The court also noted that the purpose of having such witnesses is to ensure that a person is in a fit state of mind and both parties have voluntarily consented to the divorce.

“We are of the view that the learned Family Court erred in holding that the appellant had failed to prove that the defendant had duly divorced her,” the court said in its 7 January ruling.

It also noted that Section 7 of the Family Courts Act vests the Family Court with jurisdiction to entertain and decide suits and proceedings arising out of matrimonial relationships.

“The family court committed a material irregularity in not going into that aspect of the matter,” the high court said.

What the court meant by Mubarat

The court also noted that the matter before the family court was not a mere consensual arrangement between the parties, but a properly instituted suit seeking a judicial declaration of their matrimonial status, founded upon a Mubarat agreement between them. However, the court acted as if the Mubarat agreement fell outside its adjudicatory domain.

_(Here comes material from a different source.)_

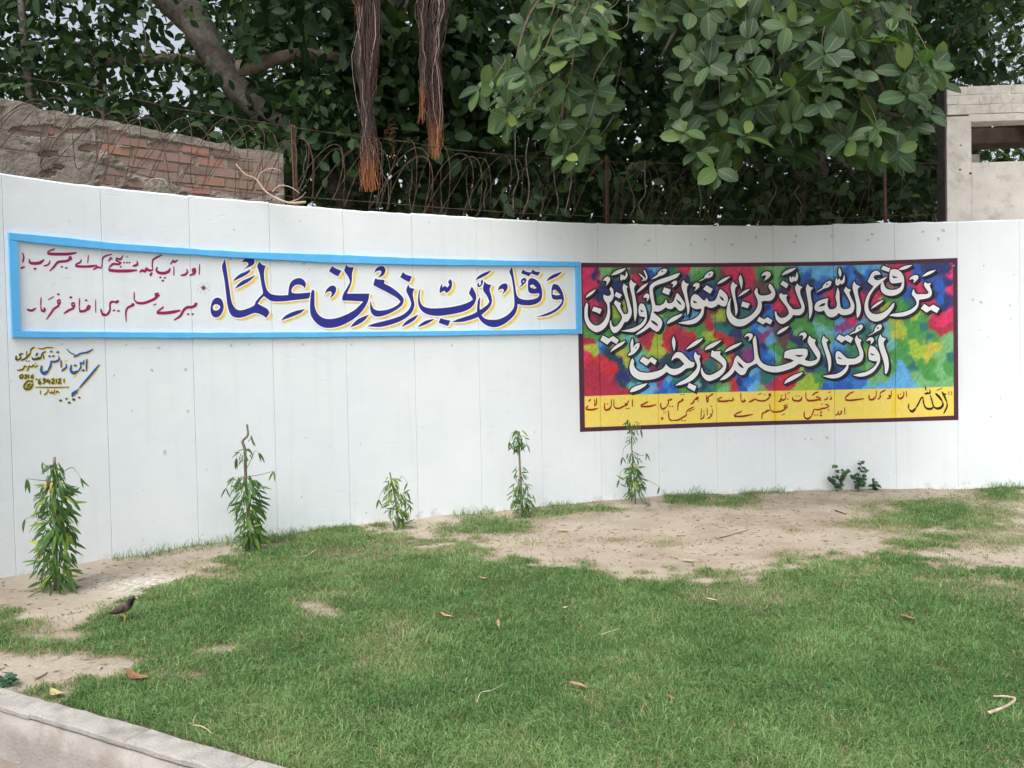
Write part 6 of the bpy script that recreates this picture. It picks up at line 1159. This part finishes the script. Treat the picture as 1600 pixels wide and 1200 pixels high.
sapling('lopped sapling with a long bare crooked top above a leafy lower half', (390, 860), [(388, 800), (384, 750), (383, 705), (379, 690), (387, 680), (386, 663)], [(700, 722, 10, 14, 7, .07), (742, 790, 20, 28, 46, .11), (785, 852, 24, 22, 66, .11)], 2, [[(384, 735), (395, 712), (398, 704), (404, 707)], [(386, 745), (405, 742), (428, 736)], [(384, 770), (398, 760), (401, 750)], [(380, 702), (371, 706), (370, 715)], [(386, 760), (362, 748), (354, 762)], [(388, 690), (392, 684), (392, 680)]], .05, (), .015)
sapling('shortest lopped sapling, with lime green upper leaves, in the middle of the wall', (622, 826), [(620, 795), (616, 770), (612, 752), (609, 738)], [(746, 775, 9, 13, 26, .075), (770, 825, 22, 18, 52, .085)], 3, [[(612, 768), (625, 748), (628, 744), (637, 754)], [(614, 785), (598, 768), (592, 780)], [(618, 800), (628, 782), (634, 779), (641, 790)]], .40, (), .012)
sapling('thin lopped sapling, bare grey stem in the middle, just left of the colourful mural', (816, 806), [(815, 780), (813, 745), (811, 700), (809, 674)], [(672, 700, 10, 12, 26, .085), (728, 760, 7, 15, 12, .07), (755, 800, 17, 20, 50, .09)], 4, [[(810, 680), (800, 676), (796, 690)], [(811, 682), (820, 682), (823, 694)]], .08, (), .015)
sapling('spindly lopped sapling reaching up over the bottom border of the colourful mural', (993, 788), [(992, 760), (989, 725), (987, 695), (988, 664)], [(658, 690, 9, 9, 26, .06), (708, 735, 13, 15, 22, .07), (730, 775, 16, 20, 56, .09)], 5, [[(987, 690), (975, 700), (973, 714)], [(988, 705), (1003, 712), (1010, 708)], [(990, 740), (1005, 748), (1012, 750), (1030, 760)], [(988, 735), (972, 735), (968, 748)], [(988, 672), (984, 660), (981, 655)], [(989, 670), (999, 664), (1001, 670)]], .08, (), .009)
# small weeds with round leaves
WP = sap_proto('weed_leaf', ((.85, .1), (.75, .2)))
def weed(label, bx, by, stems, seed):
    R = np.random.default_rng(seed); B = on_ground(bx, by); yw = float(np.interp(B.x, _xy[:, 0], _xy[:, 1]))-.07; B = Vector((B.x*min(1, yw/B.y), min(B.y, yw), 0)); Y = B.y; t = empty('broad_leaf_weed', tuple(B), label, 'weed', 'broad leaved weeds at the wall foot'); inv = world_matrix(t).inverted()
    for st_ in stems:
        Q = catmull([B]+[at(x, y, Y-.01) for x, y in st_], 4); Bag().tube(Q, .0022, 4, True).obj('stem', M['twig'], t); n = 6+len(st_)*2
        for i in range(n):
            q = Q[int((.25+.75*i/(n-1))*(len(Q)-1))]; a = R.random()*6.28; place_leaf(WP[i % 2], q, (math.cos(a), -.4, .1+R.normal()*.3), (R.normal()*.4, -.8, .8), .042+.024*R.random(), t, inv)
weed('left of two small dark leaved weeds growing at the wall foot below the mural', 1308, 762, [[(1305, 745), (1306, 727)], [(1313, 745), (1322, 734)], [(1300, 752), (1299, 747)], [(1311, 752), (1315, 744)]], 1)
weed('right of two small dark leaved weeds, with the taller stem, below the mural', 1342, 762, [[(1342, 745), (1346, 730), (1344, 723)], [(1337, 750), (1332, 742)], [(1347, 750), (1350, 738)], [(1341, 752), (1341, 744)]], 2)
weed('tiniest weed seedling at the wall foot right of the two larger weeds', 1366, 766, [[(1364, 758), (1363, 753)], [(1368, 760), (1370, 756)]], 3)

# ---------------------------------------------------------------- myna on the grass
def bird():
    base = on_ground(193, 974); base.z = float(ground_z(np.array([base.x]), np.array([base.y]))[0]); t = empty('myna_bird', tuple(base), 'small dark brown bird with black head and yellow legs standing on the lawn', 'bird')
    S_ = 1.0; f = Vector((.93, -.18, 0)).normalized(); sd_ = Vector((-f.y, f.x, 0)); up = Vector((0, 0, 1))
    def W(a, b, c): return base+(f*a+sd_*b+up*c)*S_
    # rings along the spine: (forward, height, half width, half depth, tilt)
    rings = [(-.078, .070, .004, .004), (-.062, .076, .014, .011), (-.040, .084, .024, .021), (-.012, .092, .031, .029), (.014, .101, .033, .032), (.036, .115, .029, .028), (.050, .132, .021, .020), (.058, .147, .0175, .017), (.067, .158, .0175, .016), (.077, .162, .0135, .013), (.086, .1615, .006, .006)]
    n = 14; V = []; col = []
    for i, (a, c, hw, hd) in enumerate(rings):
        a0, c0 = rings[max(i-1, 0)][:2]; a1, c1 = rings[min(i+1, len(rings)-1)][:2]; tx, tz = a1-a0, c1-c0; l = math.hypot(tx, tz); tx /= l; tz /= l
        for k in range(n):
            an = 2*math.pi*k/n; q = math.sin(an)*hd; V.append(tuple(W(a-tz*q, math.cos(an)*hw, c+tx*q))); head = i >= 6
            belly = -math.sin(an); col.append((.014, .012, .012, 1) if head else tuple(np.array([.095, .068, .052])*(1-max(0, belly)*.0)+np.array([.16, .14, .125])*max(0, belly)*(1 if i < 5 else .3))+(1,))
    F = [(i*n+k, i*n+(k+1) % n, (i+1)*n+(k+1) % n, (i+1)*n+k) for i in range(len(rings)-1) for k in range(n)]
    me = mesh_np('body', V, np.array(F), True); set_attr(me, 'paint', col, 'COLOR'); M['plumage'] = attr_paint('brown_black_plumage', 'paint', .65, .3, 120); o = link('body', me, M['plumage'], t); md = o.modifiers.new('s', 'SUBSURF'); md.levels = md.render_levels = 1
    M['wing'] = noisy('dark_wing_feather', (.040, .028, .023, 1), (.075, .055, .043, 1), 60, .6, .3, 200); M['yellow_horn'] = noisy('yellow_horn_skin', (.50, .36, .06, 1), (.62, .47, .10, 1), 40, .5, 0); M['black_gloss'] = noisy('black_eye', (.005, .005, .005, 1), (.01, .01, .01, 1), 10, .2, 0)
    for s_ in (-1, 1):
        b = Bag(); rows = [(.030, .112, .0275, .014), (.008, .100, .0345, .024), (-.022, .089, .032, .022), (-.052, .078, .022, .014), (-.084, .067, .010, .004)]; v = []
        for a, c, w, hh in rows:
            for dz, dw in ((hh*.75, -.007), (hh*.25, .0028), (-hh*.5, .0022), (-hh, -.004)): v.append(W(a, s_*(w+dw), c+dz))
        b.add(v, [(i*4+j, i*4+j+1, i*4+j+5, i*4+j+4) for i in range(4) for j in range(3)]); o = b.obj('wing', M['wing'], t, True); md = o.modifiers.new('th', 'SOLIDIFY'); md.thickness = .003
        # leg: thigh hidden in feathers, shank, three toes forward and one back
        lx, ly = (.004 if s_ > 0 else .016), s_*.014; leg = Bag(); leg.tube([W(lx-.004, ly, .068), W(lx+.006, ly, .045), W(lx-.001, ly, .022), W(lx+.001, ly, .004)], [.0045, .0032, .0022, .0024], 6)
        o = leg.obj('leg', M['yellow_horn'], t, True)
        for ta in (-.5, 0, .5, 3.14): Bag().tube([W(lx+.001, ly, .004), W(lx+.001+math.cos(ta)*.013, ly+math.sin(ta)*.013, .0045), W(lx+.001+math.cos(ta)*.022, ly+math.sin(ta)*.022, .001)], [.0020, .0017, .0008], 5).obj('toe', M['yellow_horn'], o)
        b = Bag(); c0 = (.0715, s_*.0150, .1610); nn = 8; b.v = [tuple(W(c0[0]+math.cos(2*math.pi*k/nn)*.0045-.002, c0[1]+s_*.0008, c0[2]+math.sin(2*math.pi*k/nn)*.0028)) for k in range(nn)]+[tuple(W(c0[0]-.002, c0[1]+s_*.0022, c0[2]))]; b.t = [(k, (k+1) % nn, nn) for k in range(nn)]; b.obj('eye_patch', M['yellow_horn'], t)
        b = Bag(); b.tube([W(.0715, s_*.0150, .1618), W(.0715, s_*.0182, .1618)], .0018, 8); b.obj('eye', M['black_gloss'], t)
    b = Bag(); b.tube([W(.083, 0, .1615), W(.094, 0, .1605), W(.104, 0, .1575)], [.0048, .0034, .0007], 8); b.obj('beak', M['yellow_horn'], t, True)
    b = Bag(); v = []
    for a, w, c in ((-.060, .010, .077), (-.095, .012, .062), (-.128, .015, .047)):
        for q, dz in ((-1, -.001), (0, .003), (1, -.001)): v.append(W(a, q*w, c+dz))
    b.add(v, [(i*3+j, i*3+j+1, i*3+j+4, i*3+j+3) for i in range(2) for j in range(2)]); o = b.obj('tail', M['wing'], t, True); md = o.modifiers.new('th', 'SOLIDIFY'); md.thickness = .003
bird()

# ---------------------------------------------------------------- fallen leaves, twig, scraps
FL = {'tan': noisy('dry_tan_leaf', (.34, .21, .11, 1), (.47, .31, .17, 1), 30, .75, .3, 80), 'pale': noisy('dry_pale_leaf', (.52, .40, .27, 1), (.68, .55, .40, 1), 30, .75, .3, 80), 'brown': noisy('dry_red_brown_leaf', (.20, .085, .05, 1), (.34, .16, .09, 1), 30, .7, .3, 80), 'yel': noisy('dry_yellow_leaf', (.40, .34, .13, 1), (.50, .43, .2, 1), 30, .7, .2, 80)}
def dry_leaf(x, y, L, ang, mat, label, curl=.25, lift=.02, w=.45, tilt=0.0):
    P = on_ground(x, y); P.z = float(ground_z(np.array([P.x]), np.array([P.y]))[0])+lift; V, F, U = leaf_tpl(w, 5, .16, 0); V = V.copy(); V[:, 2] += curl*(V[:, 1]-.5)**2*1.6+np.sin(V[:, 1]*9+x)*.02; V[:, 1] -= .5
    o = link('fallen_leaf', mesh_np('fallen_leaf', V*L, F, True), FL[mat]); o.location = P; o.rotation_euler = (tilt, tilt*.4, ang); tag(o, label, 'leaf', 'dry leaves fallen on the ground')
for a in ((1110, 945, .105, 1.65, 'pale', 'pale beige curled dry leaf lying on the upper right of the lawn', .3, .035, .45, .25), (903, 1084, .095, 1.5, 'tan', 'tan dry leaf lying flat in the lower middle of the lawn', .1, .04, .50, .30), (213, 1070, .14, 1.3, 'brown', 'large reddish brown curled leaf on the lawn near the kerb', .5, .03, .45, .2),
          (880, 958, .09, 2.3, 'pale', 'narrow pale rolled leaf on the lawn below the bare patch', .2, .03, .25, .2), (697, 971, .09, 1.2, 'tan', 'small tan leaf on the lawn right of the worn patch', .3, .03, .4, .2), (779, 983, .06, .2, 'tan', 'tiny tan leaf standing up in the middle of the lawn', .2, .03, .4, .5),
          (578, 846, .10, 2.4, 'tan', 'tan folded leaf on the grass left of the shortest sapling', .3, .03, .4, .3), (880, 832, .12, 1.3, 'yel', 'yellowish leaf on the earth right of the thin sapling', .2, .015, .4, .0), (1417, 975, .09, 1.0, 'brown', 'reddish brown leaf sunk in the grass at the right side', .3, .03, .5, .2),
          (755, 912, .06, 1.4, 'tan', 'small pale tan fragment at the upper middle of the lawn', .2, .03, .5, .1), (88, 1090, .09, 1.1, 'yel', 'crumpled yellowish leaf beside the kerb at the left', .6, .012, .5, .1), (1076, 878, .11, 1.4, 'yel', 'yellow green leaf at the lower edge of the bare earth', .2, .012, .35, .0), (1047, 1102, .05, .9, 'brown', 'tiny reddish leaf near the bottom right of the lawn', .3, .03, .5, .3)):
    dry_leaf(*a)
def ground_tube(name, px, r, mat, label, cat, lift=.03):
    P = []
    for x, y in px: q = on_ground(x, y); q.z = float(ground_z(np.array([q.x]), np.array([q.y]))[0])+lift; P.append(q)
    Q = catmull(P, 5); o = Bag().tube(Q, [r*(1-.45*i/len(Q)) for i in range(len(Q))], 7, True, .25, 4).obj(name, mat, None, True); return tag(o, label, cat)
ground_tube('curved_twig', [(1545, 1129), (1562, 1123), (1578, 1115), (1586, 1106), (1572, 1102), (1552, 1102)], .0075, M['dry_wood'], 'pale hooked dry twig lying on the grass at the lower right', 'twig')
ground_tube('grass_stalk', [(940, 1000), (955, 996), (968, 992)], .003, M['dry_wood'], 'thin pale dry stalk in the centre right of the lawn', 'stalk')
ground_tube('grass_stalk', [(745, 1108), (752, 1094), (768, 1090), (790, 1078)], .003, M['dry_wood'], 'thin pale bent stalk in the lower centre of the lawn', 'stalk')
ground_tube('grass_stalk', [(303, 1147), (318, 1150), (332, 1160)], .003, M['dry_wood'], 'thin pale stalk on the lawn beside the kerb end', 'stalk')
ground_tube('fallen_stick', [(57, 1062), (65, 1058), (74, 1052)], .005, M['twig'], 'short brown stick on the bare earth above the kerb', 'stick', .008)
ground_tube('fallen_stick', [(1124, 841), (1138, 838), (1170, 828)], .004, M['twig'], 'thin brown stick on the bare earth below the mural', 'stick', .006)
ground_tube('fallen_stick', [(1305, 797), (1322, 803)], .007, M['twig'], 'short dark stick on the earth below the small weeds', 'stick', .008)
ground_tube('fallen_stick', [(468, 873), (480, 871), (494, 862)], .006, M['dry_wood'], 'pale stick half buried in grass below the crooked sapling', 'stick', .015)
# dry sprig at the left edge above the kerb, paper scraps on the road
t = empty('dry_sprig', tuple(on_ground(4, 1072)), 'small grey green dried sprig on the earth at the left edge above the kerb', 'sprig'); inv = world_matrix(t).inverted(); B = on_ground(-4, 1074)
Bag().tube([B, B+Vector((.05, .02, .03)), B+Vector((.09, .03, .02))], .003, 5).obj('stem', M['twig'], t)
for k in range(12): place_leaf(WP[k % 2], B+Vector((.01+.006*k, .01*(k % 3), .012+.012*(k % 4))), (math.cos(k*2.1), math.sin(k*2.1), .3), (.2, -.5, .8), .045, t, inv)
M['scrap'] = noisy('white_paper_scrap', (.60, .58, .54, 1), (.74, .72, .68, 1), 30, .8, .3)
for x, y, r, lab in ((38, 1191, .045, 'crumpled white scrap on the dusty path below the kerb'), (53, 1195, .025, 'smaller white scrap beside the crumpled one below the kerb')):
    P = on_ground(x, y, -KH); b = Bag(); R = random.Random(x); n = 7; b.v = [tuple(P+Vector((math.cos(k*.9)*r*(.6+.5*R.random()), math.sin(k*.9)*r*.6, .004+.012*R.random()))) for k in range(n)]+[tuple(P+Vector((0, 0, .022)))]; b.t = [(k, (k+1) % n, n) for k in range(n)]; o = b.obj('paper_scrap', M['scrap']); tag(o, lab, 'litter')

The high court said the Mubarat form of divorce is a valid agreement mutually executed between the parties, affirming the dissolution of marriage.

It added that according to this agreement, the wife had received the full amount of mehr, and maintenance for the iddat or mandatory waiting period, along with an amount towards her lifelong maintenance from the husband.

“Under Muslim law, the conditions for a valid khula or Mubaarat divorce primarily involve mutual consent, free will, and the existence of a clear agreement or declaration, with the process often requiring the involvement of a Qazi or a court to endorse and declare the divorce. Both forms are recognized modes of dissolution,” the court noted while setting aside the family court ruling.